Problem description: Copy each line of the data below exactly, leaving out pictures.

--- Start Collected material ---

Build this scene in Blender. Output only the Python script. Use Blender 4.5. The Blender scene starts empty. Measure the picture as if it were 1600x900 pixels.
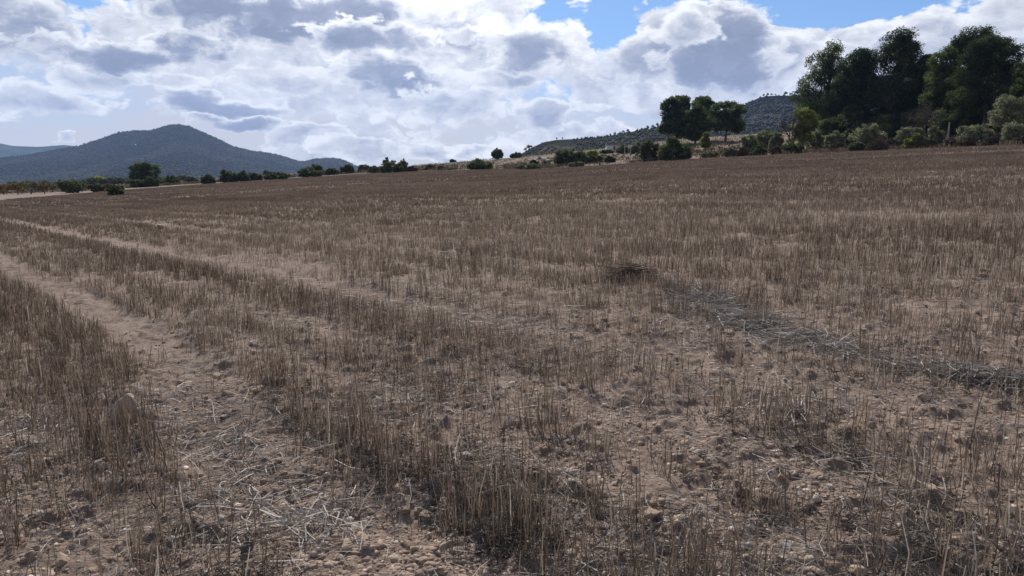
import bpy, math
import numpy as np
R = math.radians
SC = bpy.context.scene
COL = SC.collection

# ---------------------------------------------------------------- camera
W0, H0, F, CAMZ, HOR = 1600, 900, 1142.0, 1.6, 290.0
PITCH = math.atan((450 - HOR) / F)
cam = bpy.data.cameras.new('camera')
cam.sensor_width = 36
cam.lens = 36 * F / W0
cam.clip_start, cam.clip_end = 0.05, 30000
cam_o = bpy.data.objects.new('camera', cam)
cam_o.location = (0, 0, CAMZ)
cam_o.rotation_euler = (math.pi / 2 - PITCH, 0, 0)
COL.objects.link(cam_o)
SC.camera = cam_o

# ---------------------------------------------------------------- view
SC.view_settings.view_transform = 'Standard'
SC.view_settings.look = 'None'
SC.view_settings.exposure = 0.0
SC.view_settings.gamma = 1
SC.view_settings.use_curve_mapping = False
SC.cycles.max_bounces = 6
SC.cycles.diffuse_bounces = 3
SC.cycles.volume_bounces = 1
SC.cycles.transparent_max_bounces = 4
SC.cycles.use_denoising = True

SUN_AZ, SUN_EL = R(-9), R(43)          # azimuth from +Y towards +X

# ---------------------------------------------------------------- sun
sl = bpy.data.lights.new('sun', 'SUN')
sl.energy = 5.0
sl.angle = R(0.8)
sl.color = (1.0, 0.95, 0.87)
so = bpy.data.objects.new('sun', sl)
so.rotation_euler = (math.pi / 2 - SUN_EL, 0, math.pi - SUN_AZ)
so.location = (0, 0, 50)
COL.objects.link(so)


# pixel of the photograph -> direction; ground point -> pixel
def ray(px, py):
    u = (np.asarray(px, float) - W0 / 2) / F
    v = (H0 / 2 - np.asarray(py, float)) / F
    x = u
    y = math.cos(PITCH) + v * math.sin(PITCH)
    z = -math.sin(PITCH) + v * math.cos(PITCH)
    return x, y, z


def az_te(px, py):
    x, y, z = ray(px, py)
    return np.arctan2(x, y), z / np.hypot(x, y)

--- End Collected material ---

Task response:
Build this scene in Blender. Output only the Python script. Use Blender 4.5. The Blender scene starts empty. Measure the picture as if it were 1600x900 pixels.
import bpy, math
import numpy as np
R = math.radians
SC = bpy.context.scene
COL = SC.collection

# ---------------------------------------------------------------- camera
W0, H0, F, CAMZ, HOR = 1600, 900, 1142.0, 1.6, 290.0
PITCH = math.atan((450 - HOR) / F)
cam = bpy.data.cameras.new('camera')
cam.sensor_width = 36
cam.lens = 36 * F / W0
cam.clip_start, cam.clip_end = 0.05, 30000
cam_o = bpy.data.objects.new('camera', cam)
cam_o.location = (0, 0, CAMZ)
cam_o.rotation_euler = (math.pi / 2 - PITCH, 0, 0)
COL.objects.link(cam_o)
SC.camera = cam_o

# ---------------------------------------------------------------- view
SC.view_settings.view_transform = 'Standard'
SC.view_settings.look = 'None'
SC.view_settings.exposure = 0.0
SC.view_settings.gamma = 1
SC.view_settings.use_curve_mapping = False
SC.cycles.max_bounces = 6
SC.cycles.diffuse_bounces = 3
SC.cycles.volume_bounces = 1
SC.cycles.transparent_max_bounces = 4
SC.cycles.use_denoising = True

SUN_AZ, SUN_EL = R(-9), R(43)          # azimuth from +Y towards +X

# ---------------------------------------------------------------- sun
sl = bpy.data.lights.new('sun', 'SUN')
sl.energy = 5.0
sl.angle = R(0.8)
sl.color = (1.0, 0.95, 0.87)
so = bpy.data.objects.new('sun', sl)
so.rotation_euler = (math.pi / 2 - SUN_EL, 0, math.pi - SUN_AZ)
so.location = (0, 0, 50)
COL.objects.link(so)


# pixel of the photograph -> direction; ground point -> pixel
def ray(px, py):
    u = (np.asarray(px, float) - W0 / 2) / F
    v = (H0 / 2 - np.asarray(py, float)) / F
    x = u
    y = math.cos(PITCH) + v * math.sin(PITCH)
    z = -math.sin(PITCH) + v * math.cos(PITCH)
    return x, y, z


def az_te(px, py):
    x, y, z = ray(px, py)
    return np.arctan2(x, y), z / np.hypot(x, y)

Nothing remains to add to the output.